WHAT YOU ARE ASKED TO DO →
Extract the first line of the entries below and every line after it up to the one containing "(206, 200, 186))]", both kept. Pictures are excluded.

● ● ● ●

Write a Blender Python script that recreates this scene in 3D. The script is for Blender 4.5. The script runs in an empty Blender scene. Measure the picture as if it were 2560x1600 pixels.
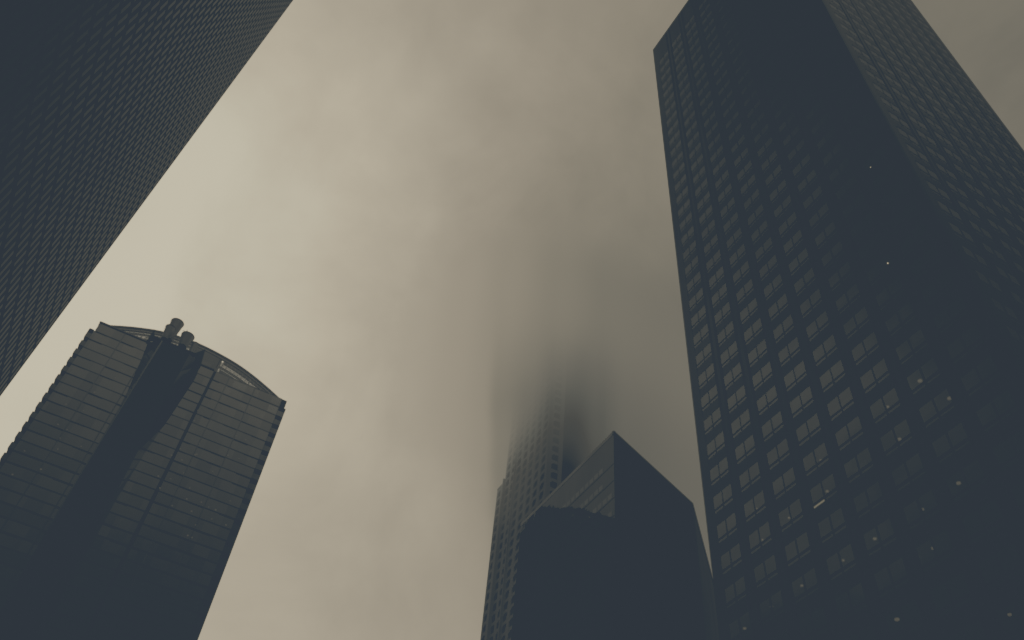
import bpy, bmesh, math, random
from mathutils import Vector, Matrix

random.seed(7)
scene = bpy.context.scene
col = scene.collection
S = 1.25                     # scene radiance per unit of sky brightness

# film response: (scene brightness, display code value r, g, b): a hard lifted toe, then warm greys
KNOTS = [(0.0, (46, 53, 61)), (0.018, (46, 54, 61)), (0.032, (54, 60, 63)), (0.050, (61, 65, 66)), (0.070, (67, 70, 69)), (0.100, (74, 75, 72)),
         (0.14, (90, 90, 84)), (0.18, (108, 105, 96)), (0.22, (124, 119, 107)), (0.28, (140, 133, 119)), (0.34, (153, 145, 130)), (0.42, (167, 159, 143)),
         (0.52, (180, 172, 155)), (0.62, (190, 184, 167)), (0.72, (199, 193, 177)), (0.80, (206, 200, 186))]


def inv(code):
    """scene brightness that the film shows as this red code value"""
    for (x0, c0), (x1, c1) in zip(KNOTS[1:], KNOTS[2:]):
        if code <= c1[0]:
            return x0 + (x1 - x0) * (code - c0[0]) / (c1[0] - c0[0])
    return KNOTS[-1][0]


# ------------------------------------------------------------------ camera
RW = ((0.8691179950416589, -0.41618464687492407, -0.26725315788660303),
      (-0.48842207966676754, -0.6370081691896262, -0.5963761099169468),
      (0.07796013589493432, 0.6488535521142466, -0.7569090335832754))
FPX = 2144.4274              # focal length in photo pixels (2560 wide)
EYE = Vector((0.0, 0.0, 1.6))
cam_d = bpy.data.cameras.new('camera')
cam = bpy.data.objects.new('camera', cam_d)
col.objects.link(cam)
m = Matrix(((RW[0][0], RW[0][1], RW[0][2], EYE.x),
            (RW[1][0], RW[1][1], RW[1][2], EYE.y),
            (RW[2][0], RW[2][1], RW[2][2], EYE.z),
            (0, 0, 0, 1)))
cam.matrix_world = m
cam_d.sensor_width = 36.0
cam_d.lens = FPX / 2560.0 * 36.0
cam_d.clip_start = 0.1
cam_d.clip_end = 6000.0
scene.camera = cam
ROT = Matrix(RW)
ROT_T = ROT.transposed()


def project(p):
    """photo pixel of a world point (used only to rank which windows show largest)"""
    d = ROT_T @ (Vector(p) - EYE)
    if d.z >= -0.01:
        return None
    return (1280 + FPX * d.x / -d.z, 800 - FPX * d.y / -d.z)


# ------------------------------------------------------------------ helpers
def mesh_obj(name, verts, faces, mats, parent=None, midx=None, smooth=False):
    me = bpy.data.meshes.new(name)
    me.from_pydata([tuple(v) for v in verts], [], faces)
    for mt in (mats if isinstance(mats, (list, tuple)) else [mats]):
        me.materials.append(mt)
    if midx:
        me.polygons.foreach_set('material_index', midx)
    if smooth:
        me.polygons.foreach_set('use_smooth', [True] * len(me.polygons))
    me.update()
    o = bpy.data.objects.new(name, me)
    col.objects.link(o)
    if parent:
        o.parent = parent
    return o


class MB:
    """collects shapes into one mesh"""
    def __init__(self):
        self.v, self.f, self.m = [], [], []

    def add(self, verts, faces, mi=0):
        b = len(self.v)
        self.v += [tuple(v) for v in verts]
        self.f += [tuple(i + b for i in f) for f in faces]
        self.m += [mi] * len(faces)

    def box(self, x0, x1, y0, y1, z0, z1, mi=0):
        v = [(x0, y0, z0), (x1, y0, z0), (x1, y1, z0), (x0, y1, z0),
             (x0, y0, z1), (x1, y0, z1), (x1, y1, z1), (x0, y1, z1)]
        f = [(0, 3, 2, 1), (4, 5, 6, 7), (0, 1, 5, 4), (1, 2, 6, 5), (2, 3, 7, 6), (3, 0, 4, 7)]
        self.add(v, f, mi)

    def quad(self, a, b, c, d, mi=0):
        self.add([a, b, c, d], [(0, 1, 2, 3)], mi)

    def prism(self, plan, z0, z1, mi=0, top=True):
        n = len(plan)
        v = [(x, y, z0) for x, y in plan] + [(x, y, z1) for x, y in plan]
        f = [(i, (i + 1) % n, n + (i + 1) % n, n + i) for i in range(n)]
        if top:
            f.append(tuple(range(n, 2 * n)))
            f.append(tuple(range(n - 1, -1, -1)))
        self.add(v, f, mi)

    def bar(self, a, b, r, n=6, mi=0):
        a, b = Vector(a), Vector(b)
        d = (b - a).normalized()
        u = d.orthogonal().normalized()
        w = d.cross(u)
        v = []
        for p in (a, b):
            for i in range(n):
                t = 2 * math.pi * i / n
                v.append(p + u * r * math.cos(t) + w * r * math.sin(t))
        f = [(i, (i + 1) % n, n + (i + 1) % n, n + i) for i in range(n)]
        f += [tuple(range(n - 1, -1, -1)), tuple(range(n, 2 * n))]
        self.add(v, f, mi)

    def build(self, name, mats, parent=None, smooth=False):
        return mesh_obj(name, self.v, self.f, mats, parent, self.m, smooth)


def thing(name, label, cat, loc, group=None):
    o = bpy.data.objects.new(name, None)
    o.empty_display_size = 5
    o.location = loc
    col.objects.link(o)
    o['label'] = label
    o['category'] = cat
    if group:
        o['group'] = group
    return o


def stuff(o):
    o['kind'] = 'stuff'
    return o


# ------------------------------------------------------------------ materials
def new_mat(name):
    mt = bpy.data.materials.new(name)
    mt.use_nodes = True
    nt = mt.node_tree
    nt.nodes.clear()
    out = nt.nodes.new('ShaderNodeOutputMaterial')
    return mt, nt, out


def N(nt, t, **kw):
    n = nt.nodes.new(t)
    for k, v in kw.items():
        if k.startswith('i_'):
            key = k[2:]
            n.inputs[int(key) if key.isdigit() else key].default_value = v
        else:
            setattr(n, k, v)
    return n


def math_node(nt, op, a, b=None, c=None, clamp=False):
    n = nt.nodes.new('ShaderNodeMath')
    n.operation = op
    n.use_clamp = clamp
    for i, x in enumerate((a, b, c)):
        if x is None:
            continue
        if isinstance(x, (int, float)):
            n.inputs[i].default_value = x
        else:
            nt.links.new(x, n.inputs[i])
    return n.outputs[0]


def wall_mat(name, base, var=0.25, scale=0.15, ior=1.45, k=0.5, rough=0.35, bump=0.0, bscale=0.5, gloss_tint=1.0):
    """weathered facade: dark diffuse with streaky variation and a weak, clear-coat like reflection"""
    mt, nt, out = new_mat(name)
    geo = N(nt, 'ShaderNodeNewGeometry')
    mp = N(nt, 'ShaderNodeMapping')
    mp.inputs['Scale'].default_value = (scale, scale, scale * 0.2)
    nt.links.new(geo.outputs['Position'], mp.inputs['Vector'])
    no = N(nt, 'ShaderNodeTexNoise')
    no.inputs['Scale'].default_value = 1.0
    no.inputs['Detail'].default_value = 6
    no.inputs['Roughness'].default_value = 0.65
    nt.links.new(mp.outputs[0], no.inputs['Vector'])
    mr = N(nt, 'ShaderNodeMapRange')
    mr.inputs['From Min'].default_value = 0.3
    mr.inputs['From Max'].default_value = 0.7
    mr.inputs['To Min'].default_value = 1 - var
    mr.inputs['To Max'].default_value = 1 + var
    nt.links.new(no.outputs['Fac'], mr.inputs['Value'])
    cm = N(nt, 'ShaderNodeVectorMath', operation='SCALE')
    cm.inputs[0].default_value = base
    nt.links.new(mr.outputs[0], cm.inputs['Scale'])
    di = N(nt, 'ShaderNodeBsdfDiffuse')
    nt.links.new(cm.outputs[0], di.inputs['Color'])
    gl = N(nt, 'ShaderNodeBsdfGlossy')
    gl.inputs['Roughness'].default_value = rough
    gl.inputs['Color'].default_value = (gloss_tint, gloss_tint, gloss_tint, 1)
    fr = N(nt, 'ShaderNodeFresnel')
    fr.inputs['IOR'].default_value = ior
    fac = math_node(nt, 'MULTIPLY', fr.outputs[0], k)
    fac = math_node(nt, 'MULTIPLY', fac, mr.outputs[0], clamp=True)
    if bump:
        b2 = N(nt, 'ShaderNodeTexNoise')
        b2.inputs['Scale'].default_value = bscale
        b2.inputs['Detail'].default_value = 3
        nt.links.new(geo.outputs['Position'], b2.inputs['Vector'])
        bp = N(nt, 'ShaderNodeBump')
        bp.inputs['Strength'].default_value = bump
        bp.inputs['Distance'].default_value = 0.3
        nt.links.new(b2.outputs['Fac'], bp.inputs['Height'])
        nt.links.new(bp.outputs[0], gl.inputs['Normal'])
    mx = N(nt, 'ShaderNodeMixShader')
    nt.links.new(fac, mx.inputs[0])
    nt.links.new(di.outputs[0], mx.inputs[1])
    nt.links.new(gl.outputs[0], mx.inputs[2])
    nt.links.new(mx.outputs[0], out.inputs['Surface'])
    return mt


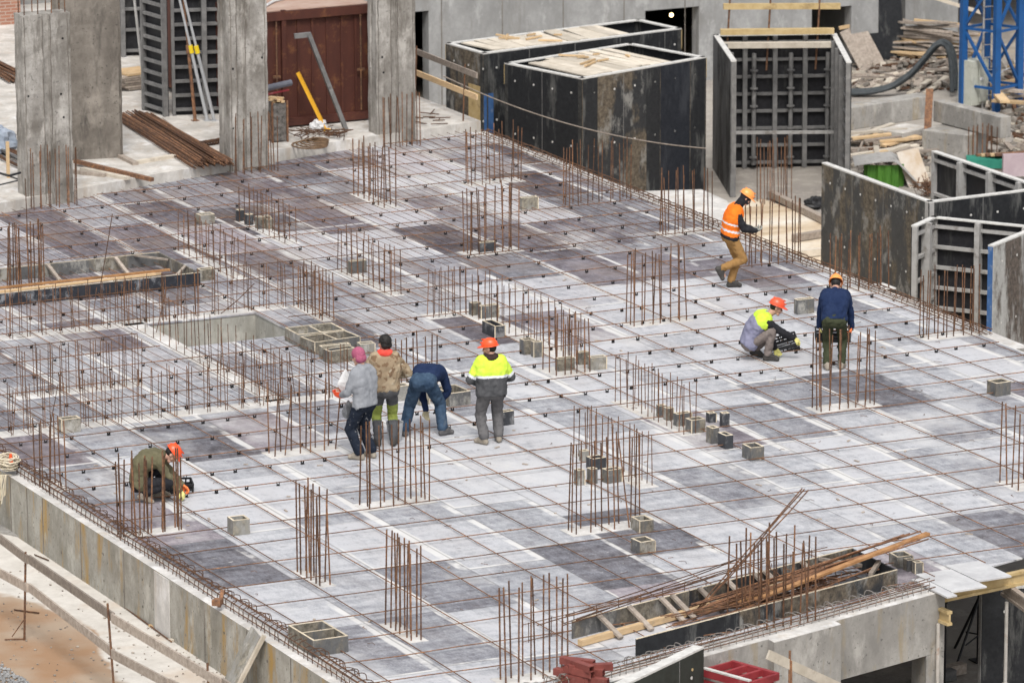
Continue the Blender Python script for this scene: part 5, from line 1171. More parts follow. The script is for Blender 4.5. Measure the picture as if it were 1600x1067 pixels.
o = MB(); c0 = gl(366, 1048, -7.05); c0.z = -.88; c0.x = -7.25; c1 = V3((-6.80, c0.y - .20, .08)); o.beam(c0, c1, .34, .03, up=(-1, 0, .3)); part('sheet', o, m_box_lt, t); o = MB(); d = (c1 - c0).normalized(); e = V3((.03, -.20, 0)); o.beam(c0 + e, c1 + e, .05, .05, up=(-1, 0, .3)); part('batten', o, m_wood_pale, t)
t = thing('rope_coil', 'loose coil of straw-coloured rope hanging over the wall at the left border', 'rope', tuple(G(12, 735, 0))); o = MB(); c = G(18, 735, .05)
for k in range(16):
    r_ = rj.uniform(.09, .17); o.tube([c + V3((r_ * math.cos(q * .5 + k) + rj.uniform(-.02, .02) - .05, r_ * 1.3 * math.sin(q * .5 + k), .05 + .012 * k + rj.uniform(-.02, .02) - (.0))) for q in range(14)], .009, 5)
for k in range(12):
    p = G(6 + rj.random() * 14, 742, .04); o.tube([p, p + V3((-.10, -.05, .03)), p + V3((-.16 + rj.uniform(-.05, .03), -.06, -.25 - rj.random() * .2))], .008, 5)
part('rope', o, m_rope, t)
t = thing('orange_tool', 'small dark tool with an orange cap lying on the rope coil', 'tool', tuple(G(18, 722, .1))); o = MB(); c = G(17, 727, .12); o.box(c, (.22, .16, .1), .4); part('tool_body', o, m_black, t); o = MB(); o.cyl(c + V3((0, 0, .05)), c + V3((0, 0, .18)), .04, .02, n=10); part('tool_cap', o, simple('orange_cap', (.75, .10, .03), (.8, .14, .04), 5, .5), t)
o = MB(); c = G(343, 938, .12); o.beam(c, c + V3((-.1, -.1, .0)), .12, .08); o.beam(c + V3((-.05, -.1, -.05)), c + V3((.1, .12, .1)), .05, .04); single('rusty_clamp', o, m_rust_or, 'rusty clamp on the left edge cage', 'clamp', tuple(c))

# ------------------------------------------------------------------ front right corner: beams, props, panels, red steel
def h20(label, a, b, up=(0, 0, 1), mat=None):
    a, b = V3(a), V3(b); t = thing('timber_beam', label, 'timber beam', tuple(a))
    o = MB(); o.beam(a, b, .032, .13); part('web', o, mat or m_beam_y, t)
    for s in (1, -1): o = MB(); o.beam(a + V3((0, 0, s * .083)), b + V3((0, 0, s * .083)), .085, .042); part('flange', o, mat or m_beam_y, t)
    return t
pA = G(1434, 937, -.13); pZ = G(1604, 900, -.13); h20('yellow timber beam under the jagged front edge of the plywood, right of the grey wall', pA, pA + (pZ - pA) * 2)
pB = G(1484, 966, -.335); h20('short yellow timber beam crossing on top of the first prop', pB, pB + V3((-.1, 1.3, 0)))
pC = V3((4.1, -9.3, -.345)); pC2 = G(1605, 938, -.33); h20('grey timber beam at the right border on the second prop', G(1568, 918, -.345), G(1568, 918, -.345) + (G(1612, 950, -.345) - G(1568, 918, -.345)) * 1.6, mat=m_wood_gr)
prop('rusty pale prop under the yellow beams', (*G(1466, 974, -.44)[:2], -3), (*G(1466, 974, -.44)[:2], -.44), simple('pale_rusty_prop', (.36, .33, .29), (.50, .47, .43), 6, .7, dirt=((.30, .16, .09), 4, .55, .7)))
prop('second prop, against the dark panel at the right border', (*G(1573, 940, -.45)[:2], -3), (*G(1573, 940, -.45)[:2], -.45), simple('pale_rusty_prop_two', (.34, .32, .29), (.48, .46, .43), 6, .7, dirt=((.30, .16, .09), 4, .55, .7)))
a = G(1474, 1075, ZG); prop('black prop behind the rusty pale one', a, V3((a.x, a.y, -.2)), m_black)
a = G(1530, 1032, ZG); t = thing('tripod_prop', 'black prop held by a tripod on the floor under the deck', 'tripod prop', tuple(a))
o = MB(); o.cyl(a, V3((a.x, a.y, -.1)), .045, n=10); part('tube', o, m_black, t)
for k in range(3):
    an = math.pi + .5 + k * 2.1; q = a + V3((math.cos(an) * .75, math.sin(an) * .75, 0)); o = MB(); o.cyl(q, a + V3((0, 0, 1.05)), .022, n=6); o.cyl(q.lerp(a, .45) + V3((0, 0, .35)), a + V3((0, 0, .42)), .012, n=6); part('leg', o, m_black, t)
o = MB(); o.box(a + V3((0, 0, .01)), (.24, .24, .02)); part('base_plate', o, m_black, t)
t = thing('dark_form', 'tall black form panel under the right border', 'formwork', (4.35, -9.6, ZG)); pa = G(1549, 928, -.46); panel(t, (pa.x, pa.y + .25), (pa.x + 2.6, pa.y - .2), ZG, -.46, face=m_film)
for k, (p, q, lb) in enumerate((((1432, 1062), (1490, 1052), 'dark squared timber on the floor under the deck'), ((1470, 1050), (1505, 1042), 'grey squared timber on the floor under the deck'))):
    o = MB(); o.beam(G(*p, ZG + .1), G(*q, ZG + .1), .16, .16); single('timber', o, m_wood_gr if k else m_steel_dk, lb, 'timber', tuple(G(*p, ZG)))
# two loose plywood sheets pushed out over the beam
for px, w_, l_, lb in (((1480, 932), .17, 1.0, 'narrow plywood sheet sticking out over the yellow beam'), ((1487, 924), .58, 1.0, 'middle plywood sheet sticking out over the yellow beam'), ((1528, 907), .56, .9, 'right plywood sheet sticking out over the yellow beam')):
    c = G(*px, .03); o = MB(); o.prism([(c.x, c.y), (c.x + w_, c.y + .02), (c.x + w_, c.y + l_), (c.x, c.y + l_)], .005 if 'middle' not in lb else .007, .028 if 'middle' not in lb else .03); single('plywood_sheet', o, simple('loose_sheet_face', (.40, .40, .41), (.60, .60, .60), 2.5, .7), lb, 'plywood sheet', tuple(c))
def gy(px, py, off=-1.6):
    d = FW * FPX + RT * (px - 800) + UP * (533.5 - py); k = (-10.35 + off + SK * (CAM.x) - CAM.y) / (d.y - SK * d.x); return CAM + d * k
# red stack
t = thing('red_steel_stack', 'stack of short red steel channels at the bottom, left of the black panel', 'steel stack', (-3.6, -11.6, 0)); rj = random.Random(8); c = G(915, 1066, .0)
o0 = c + V3((0, .0, 0))
for k in range(12):
    lv = k // 5; ang = -.15 - 1.15 * ((k * 5) % 14) / 13 + rj.uniform(-.12, .12); d = V3((math.cos(ang), math.sin(ang), 0)); p = o0 + V3((-.30 + rj.uniform(-.05, .08), .22 - .07 * (k % 5), .06 + k * .026 + rj.uniform(-.005, .01)))
    q = p + d * rj.uniform(.42, .6); o = MB(); o.beam(p, q, .1, .012); o.beam(p + V3((-.045 * d.y, .045 * d.x, -.045)), q + V3((-.045 * d.y, .045 * d.x, -.045)), .012, .08); o.beam(p - V3((-.045 * d.y, .045 * d.x, .045)), q - V3((-.045 * d.y, .045 * d.x, .045)), .012, .08); part('channel', o, m_red, t)
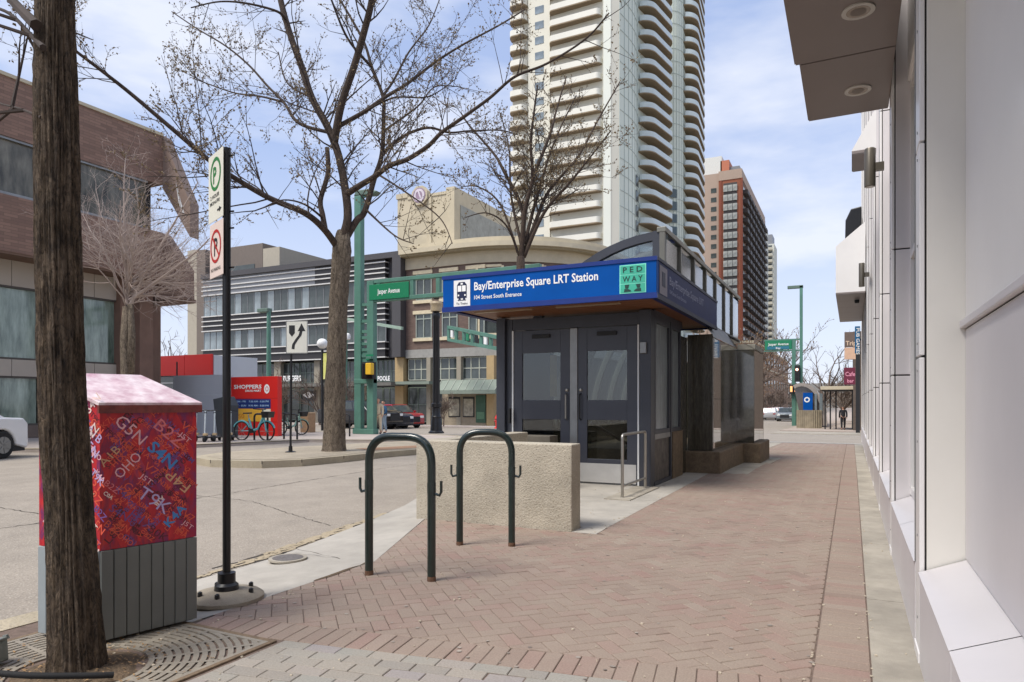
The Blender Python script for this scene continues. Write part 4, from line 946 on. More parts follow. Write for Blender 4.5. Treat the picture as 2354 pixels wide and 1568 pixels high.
# wall lamps
for x, y_, z0, z1, lab in ((.17, 8.05, 3.55, 3.95, 'nearest cylinder wall lamp on the white building under the canopy'), (.17, 14.6, 3.5, 3.95, 'farther cylinder wall lamp on the white building beside the projecting box')):
    t = thing('wall_lamp', lab, 'wall lamp', (x, y_, z0), 'cylinder wall lamps')
    MB().lathe((x, y_, z0), [(.045, 0), (.052, .004), (.052, z1 - z0 - .01), (.047, z1 - z0)], 20).build('shade', mat('lamp_bronze', S(98, 92, 82), .35, .4, var=.1), t, smooth=True)
    MB().lathe((x, y_, z0 - .001), [(.04, 0), (.0395, .002)], 16).build('lens', M['white'], t)
    MB().box(x + .05, .30, y_ - .03, y_ + .03, (z0 + z1) / 2 - .04, (z0 + z1) / 2 + .04).build('arm', mat('lamp_bronze', S(98, 92, 82)), t)
# ---------------------------------------------------------------- trees
def bark(name, c1, c2, bump=1.0, sc=1.0, depth=.03):
    m = mat(name, c1, .9, var=.3, scale=5 * sc, col2=c2, stretch=(2.2, 2.2, .85)); t = m.node_tree; N = t.nodes; l = t.links.new; b = N['Principled BSDF']
    mp = [n for n in N if n.type == 'MAPPING'][0]
    n1 = N.new('ShaderNodeTexNoise'); n1.inputs['Scale'].default_value = 13 * sc; n1.inputs['Detail'].default_value = 8; n1.inputs['Roughness'].default_value = .7; n1.inputs['Distortion'].default_value = 1.3
    l(mp.outputs[0], n1.inputs['Vector']); bp = N.new('ShaderNodeBump'); bp.inputs['Strength'].default_value = bump; bp.inputs['Distance'].default_value = depth
    l(n1.outputs['Fac'], bp.inputs['Height']); l(bp.outputs[0], b.inputs['Normal'])
    src = b.inputs['Base Color'].links[0].from_socket; r = N.new('ShaderNodeValToRGB'); r.color_ramp.elements[0].position = .38; r.color_ramp.elements[1].position = .56
    r.color_ramp.elements[0].color = (.30, .28, .26, 1); r.color_ramp.elements[1].color = (1.1, 1.1, 1.1, 1); mm = N.new('ShaderNodeMixRGB'); mm.blend_type = 'MULTIPLY'; mm.inputs[0].default_value = 1
    l(n1.outputs['Fac'], r.inputs[0]); l(src, mm.inputs[1]); l(r.outputs[0], mm.inputs[2]); l(mm.outputs[0], b.inputs['Base Color']); return m
BK1 = bark('dark_bark', S(58, 45, 34), S(130, 112, 92), 1.0, 1.9, .035)
BK2 = bark('elm_bark', S(112, 99, 84), S(138, 124, 106), 1.0, .8, .05)
BK3 = bark('dark_limb_bark', S(62, 50, 42), S(86, 70, 58), .8, 1.2, .03)
BKt = mat('branch_bark', S(66, 56, 51), .9, var=.25, scale=3)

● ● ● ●

THE RESPONSE →
Write a Blender Python script that recreates this scene in 3D. The script is for Blender 4.5. The script runs in an empty Blender scene. Measure the picture as if it were 2560x1600 pixels.
import bpy, bmesh, math, random
from mathutils import Vector, Matrix

random.seed(7)
scene = bpy.context.scene
col = scene.collection
S = 1.25                     # scene radiance per unit of sky brightness

# film response: (scene brightness, display code value r, g, b): a hard lifted toe, then warm greys
KNOTS = [(0.0, (46, 53, 61)), (0.018, (46, 54, 61)), (0.032, (54, 60, 63)), (0.050, (61, 65, 66)), (0.070, (67, 70, 69)), (0.100, (74, 75, 72)),
         (0.14, (90, 90, 84)), (0.18, (108, 105, 96)), (0.22, (124, 119, 107)), (0.28, (140, 133, 119)), (0.34, (153, 145, 130)), (0.42, (167, 159, 143)),
         (0.52, (180, 172, 155)), (0.62, (190, 184, 167)), (0.72, (199, 193, 177)), (0.80, (206, 200, 186))]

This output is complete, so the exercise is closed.